Hi Berit, thanks for the comments.

(1) Yes, I think this is plausible -- the current version of the paper has a footnote mentioning the possibility of multiple furnishing functions within a single utterance. E.g. perhaps there could be a correct utterance of 'The number of abstract objects is zero', whose analysis will require one furnishing function that excludes numbers from the domain and another that allows them.

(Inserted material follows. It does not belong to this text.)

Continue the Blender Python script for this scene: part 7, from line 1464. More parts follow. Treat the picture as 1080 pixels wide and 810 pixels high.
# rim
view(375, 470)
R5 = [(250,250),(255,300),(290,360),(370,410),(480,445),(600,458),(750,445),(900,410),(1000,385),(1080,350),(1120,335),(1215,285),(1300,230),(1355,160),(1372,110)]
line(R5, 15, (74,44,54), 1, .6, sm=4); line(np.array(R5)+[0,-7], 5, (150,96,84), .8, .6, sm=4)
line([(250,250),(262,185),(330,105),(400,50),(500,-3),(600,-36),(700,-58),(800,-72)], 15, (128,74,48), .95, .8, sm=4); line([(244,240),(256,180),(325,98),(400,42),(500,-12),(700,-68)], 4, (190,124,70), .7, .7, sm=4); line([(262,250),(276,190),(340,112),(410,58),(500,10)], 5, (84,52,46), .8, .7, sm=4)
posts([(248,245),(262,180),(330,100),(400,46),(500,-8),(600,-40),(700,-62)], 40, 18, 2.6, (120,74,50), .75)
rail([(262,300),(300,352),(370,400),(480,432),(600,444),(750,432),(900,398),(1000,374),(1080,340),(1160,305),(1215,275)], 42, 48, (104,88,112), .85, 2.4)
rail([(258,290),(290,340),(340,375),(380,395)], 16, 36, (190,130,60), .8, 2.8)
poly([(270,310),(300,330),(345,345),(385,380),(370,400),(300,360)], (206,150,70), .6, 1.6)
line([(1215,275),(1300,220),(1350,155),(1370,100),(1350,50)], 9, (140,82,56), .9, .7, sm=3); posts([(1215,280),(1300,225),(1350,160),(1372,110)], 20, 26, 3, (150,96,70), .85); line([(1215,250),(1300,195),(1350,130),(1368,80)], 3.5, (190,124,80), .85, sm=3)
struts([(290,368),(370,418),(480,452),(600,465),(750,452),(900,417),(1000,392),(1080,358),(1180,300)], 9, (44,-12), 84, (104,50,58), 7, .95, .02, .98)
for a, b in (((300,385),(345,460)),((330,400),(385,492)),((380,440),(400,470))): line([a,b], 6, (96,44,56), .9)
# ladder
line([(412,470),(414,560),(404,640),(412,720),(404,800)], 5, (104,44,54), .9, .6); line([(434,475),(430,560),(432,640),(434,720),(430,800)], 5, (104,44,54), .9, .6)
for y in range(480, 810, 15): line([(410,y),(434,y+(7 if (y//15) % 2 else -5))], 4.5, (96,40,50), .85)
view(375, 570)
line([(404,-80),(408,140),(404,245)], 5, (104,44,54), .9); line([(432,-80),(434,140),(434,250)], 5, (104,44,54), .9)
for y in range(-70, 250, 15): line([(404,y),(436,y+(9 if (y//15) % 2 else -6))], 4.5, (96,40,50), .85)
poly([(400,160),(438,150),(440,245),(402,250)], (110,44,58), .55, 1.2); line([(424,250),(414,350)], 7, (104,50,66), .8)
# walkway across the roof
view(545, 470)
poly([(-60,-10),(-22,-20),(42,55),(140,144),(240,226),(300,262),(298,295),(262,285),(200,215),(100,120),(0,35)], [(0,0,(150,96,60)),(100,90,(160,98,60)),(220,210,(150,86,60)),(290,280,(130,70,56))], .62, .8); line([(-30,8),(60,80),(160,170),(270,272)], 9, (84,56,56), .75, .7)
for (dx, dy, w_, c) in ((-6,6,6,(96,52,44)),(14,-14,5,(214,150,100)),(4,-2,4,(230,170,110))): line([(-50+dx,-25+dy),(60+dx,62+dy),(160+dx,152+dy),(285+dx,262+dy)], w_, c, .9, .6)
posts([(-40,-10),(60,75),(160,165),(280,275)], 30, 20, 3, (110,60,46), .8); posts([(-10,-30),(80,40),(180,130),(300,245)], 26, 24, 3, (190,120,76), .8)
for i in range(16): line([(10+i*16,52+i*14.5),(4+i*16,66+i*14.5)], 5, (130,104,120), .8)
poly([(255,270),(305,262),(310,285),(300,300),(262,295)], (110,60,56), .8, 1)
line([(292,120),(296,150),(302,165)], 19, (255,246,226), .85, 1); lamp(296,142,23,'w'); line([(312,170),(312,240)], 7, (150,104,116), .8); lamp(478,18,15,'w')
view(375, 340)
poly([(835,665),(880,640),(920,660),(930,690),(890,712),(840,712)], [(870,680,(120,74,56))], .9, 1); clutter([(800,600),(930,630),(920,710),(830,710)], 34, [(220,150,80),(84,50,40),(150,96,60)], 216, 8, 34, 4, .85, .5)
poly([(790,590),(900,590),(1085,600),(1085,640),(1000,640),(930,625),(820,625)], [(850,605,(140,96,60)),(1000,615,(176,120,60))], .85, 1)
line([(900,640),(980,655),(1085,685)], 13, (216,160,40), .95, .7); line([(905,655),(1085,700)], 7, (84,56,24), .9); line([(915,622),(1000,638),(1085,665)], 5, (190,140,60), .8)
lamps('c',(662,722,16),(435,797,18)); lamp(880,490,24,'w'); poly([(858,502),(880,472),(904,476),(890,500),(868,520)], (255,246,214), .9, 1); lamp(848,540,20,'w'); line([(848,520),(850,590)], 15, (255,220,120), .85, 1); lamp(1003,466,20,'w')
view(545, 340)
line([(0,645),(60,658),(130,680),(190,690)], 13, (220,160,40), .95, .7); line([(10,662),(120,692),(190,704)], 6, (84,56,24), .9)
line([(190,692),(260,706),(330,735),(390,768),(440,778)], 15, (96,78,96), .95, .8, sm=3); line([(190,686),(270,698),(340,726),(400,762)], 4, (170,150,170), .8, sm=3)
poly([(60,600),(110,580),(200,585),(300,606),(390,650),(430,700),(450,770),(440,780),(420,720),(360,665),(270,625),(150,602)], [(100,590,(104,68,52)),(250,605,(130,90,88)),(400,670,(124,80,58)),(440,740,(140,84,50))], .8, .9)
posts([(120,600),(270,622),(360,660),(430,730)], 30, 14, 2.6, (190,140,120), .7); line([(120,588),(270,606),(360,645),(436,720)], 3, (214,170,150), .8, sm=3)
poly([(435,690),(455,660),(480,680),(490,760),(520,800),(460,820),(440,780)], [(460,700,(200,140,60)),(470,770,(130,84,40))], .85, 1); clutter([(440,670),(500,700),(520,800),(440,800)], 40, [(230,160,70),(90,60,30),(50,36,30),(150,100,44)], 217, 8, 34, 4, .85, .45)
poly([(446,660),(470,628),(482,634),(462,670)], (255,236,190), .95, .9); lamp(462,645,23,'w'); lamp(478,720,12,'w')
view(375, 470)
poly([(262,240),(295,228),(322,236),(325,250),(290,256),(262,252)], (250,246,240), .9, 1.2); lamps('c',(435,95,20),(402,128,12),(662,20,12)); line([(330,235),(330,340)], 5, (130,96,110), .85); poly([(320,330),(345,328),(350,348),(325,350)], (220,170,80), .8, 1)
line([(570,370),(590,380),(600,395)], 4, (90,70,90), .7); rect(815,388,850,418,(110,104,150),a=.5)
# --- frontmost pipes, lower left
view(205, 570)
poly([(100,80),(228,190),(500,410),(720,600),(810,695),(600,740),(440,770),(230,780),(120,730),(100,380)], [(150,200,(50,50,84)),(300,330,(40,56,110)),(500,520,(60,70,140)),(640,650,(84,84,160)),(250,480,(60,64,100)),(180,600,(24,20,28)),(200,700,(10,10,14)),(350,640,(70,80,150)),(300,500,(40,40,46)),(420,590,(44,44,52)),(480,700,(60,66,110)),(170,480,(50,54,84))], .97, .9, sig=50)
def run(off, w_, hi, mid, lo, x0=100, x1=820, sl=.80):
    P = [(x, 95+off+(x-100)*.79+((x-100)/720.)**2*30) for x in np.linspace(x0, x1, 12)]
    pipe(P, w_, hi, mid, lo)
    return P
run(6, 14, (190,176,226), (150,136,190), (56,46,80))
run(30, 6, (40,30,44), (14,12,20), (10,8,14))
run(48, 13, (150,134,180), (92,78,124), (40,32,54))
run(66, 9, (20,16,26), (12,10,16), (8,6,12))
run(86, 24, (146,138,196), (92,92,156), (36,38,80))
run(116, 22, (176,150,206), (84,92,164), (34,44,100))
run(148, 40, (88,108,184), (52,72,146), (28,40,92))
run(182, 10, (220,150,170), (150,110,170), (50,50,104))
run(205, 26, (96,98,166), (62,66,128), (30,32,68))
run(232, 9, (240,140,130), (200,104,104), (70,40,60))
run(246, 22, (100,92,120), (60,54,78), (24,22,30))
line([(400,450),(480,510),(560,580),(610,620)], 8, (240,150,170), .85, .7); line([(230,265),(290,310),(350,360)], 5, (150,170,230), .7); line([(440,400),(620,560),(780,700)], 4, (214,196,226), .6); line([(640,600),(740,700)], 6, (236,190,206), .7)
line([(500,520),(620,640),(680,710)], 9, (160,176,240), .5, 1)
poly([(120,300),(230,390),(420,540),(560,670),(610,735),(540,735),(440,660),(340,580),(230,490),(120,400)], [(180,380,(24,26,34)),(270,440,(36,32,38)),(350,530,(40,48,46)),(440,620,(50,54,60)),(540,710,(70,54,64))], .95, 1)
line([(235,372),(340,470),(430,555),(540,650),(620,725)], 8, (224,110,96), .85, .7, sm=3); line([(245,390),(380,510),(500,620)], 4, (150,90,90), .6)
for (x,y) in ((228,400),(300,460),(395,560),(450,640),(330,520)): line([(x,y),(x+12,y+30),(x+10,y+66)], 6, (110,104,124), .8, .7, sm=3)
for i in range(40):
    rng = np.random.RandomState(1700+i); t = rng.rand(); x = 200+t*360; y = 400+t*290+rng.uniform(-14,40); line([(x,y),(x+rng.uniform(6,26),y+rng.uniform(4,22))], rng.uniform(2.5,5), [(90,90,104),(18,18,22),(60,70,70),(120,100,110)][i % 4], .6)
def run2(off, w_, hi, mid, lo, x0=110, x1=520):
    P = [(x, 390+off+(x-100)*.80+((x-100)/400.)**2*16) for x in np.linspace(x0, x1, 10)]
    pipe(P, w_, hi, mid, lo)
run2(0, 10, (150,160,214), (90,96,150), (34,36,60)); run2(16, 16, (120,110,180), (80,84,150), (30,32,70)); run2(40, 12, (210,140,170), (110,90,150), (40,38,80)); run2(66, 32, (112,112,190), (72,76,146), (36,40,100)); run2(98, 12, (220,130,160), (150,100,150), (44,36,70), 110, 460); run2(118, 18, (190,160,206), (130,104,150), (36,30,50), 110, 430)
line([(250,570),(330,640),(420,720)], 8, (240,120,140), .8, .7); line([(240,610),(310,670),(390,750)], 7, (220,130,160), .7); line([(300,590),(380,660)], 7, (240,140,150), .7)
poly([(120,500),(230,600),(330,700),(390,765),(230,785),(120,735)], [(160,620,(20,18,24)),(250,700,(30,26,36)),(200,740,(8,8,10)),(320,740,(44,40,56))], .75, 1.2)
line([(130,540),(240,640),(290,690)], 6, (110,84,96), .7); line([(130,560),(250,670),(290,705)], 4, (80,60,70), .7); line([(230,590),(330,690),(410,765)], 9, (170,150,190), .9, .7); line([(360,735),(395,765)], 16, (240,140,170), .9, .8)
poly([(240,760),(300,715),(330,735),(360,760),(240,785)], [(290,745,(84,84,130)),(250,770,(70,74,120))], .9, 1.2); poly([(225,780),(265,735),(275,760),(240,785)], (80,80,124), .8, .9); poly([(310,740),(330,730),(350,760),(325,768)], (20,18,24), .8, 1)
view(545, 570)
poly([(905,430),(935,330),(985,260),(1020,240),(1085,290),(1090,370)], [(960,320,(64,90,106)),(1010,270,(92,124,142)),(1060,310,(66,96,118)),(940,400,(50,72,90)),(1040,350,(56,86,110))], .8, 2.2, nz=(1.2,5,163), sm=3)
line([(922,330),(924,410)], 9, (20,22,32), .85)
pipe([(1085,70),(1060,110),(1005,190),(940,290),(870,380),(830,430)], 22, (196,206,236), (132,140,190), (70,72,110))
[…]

(2) It would be nice to think that something analogous to the Stanley/Szabo strategy will work, but I haven't thought this through enough to know. One potential difference is that one might need to associate furnishing functions with occurrences of singular terms.

(3) No idea!

(4) Well, there are lots of sorts of quantifiers on this account -- various lightweight quantifiers and a heavyweight quantifier. On my view, there may be some determinately true sentences using the heavyweight quantifier, such as those stating the existing of certain fundamental entities. If so, as I say in the paper, this qualifies the extent of my anti-realism. Still, there will still be a lot of indeterminacy even with the heavyweight quantifier (e.g. sentences stating the existence of nonfundamental entities), so there's still a fair degree of anti-realism here.

Brit Brogaard said...

Thanks for this, David! Just a quick remark concerning quantifier domain restriction. At first glance it would seem that you can't represent the restriction in the same way as Stanley and Szabo, as they take their domain and function variables to be sitting on the nominal part of the quantified noun phrases. Of course, if you were to treat names syntactically as predicates (as suggested by Burge and Graff Fara) or as descriptions, the two approach could be straightforwardly assimilated to each other (I think). One could also take the functions to be represented meta-linguistically (as Schlenker does it) or in the points of evaluation (as Recanati does it in his most recent papers).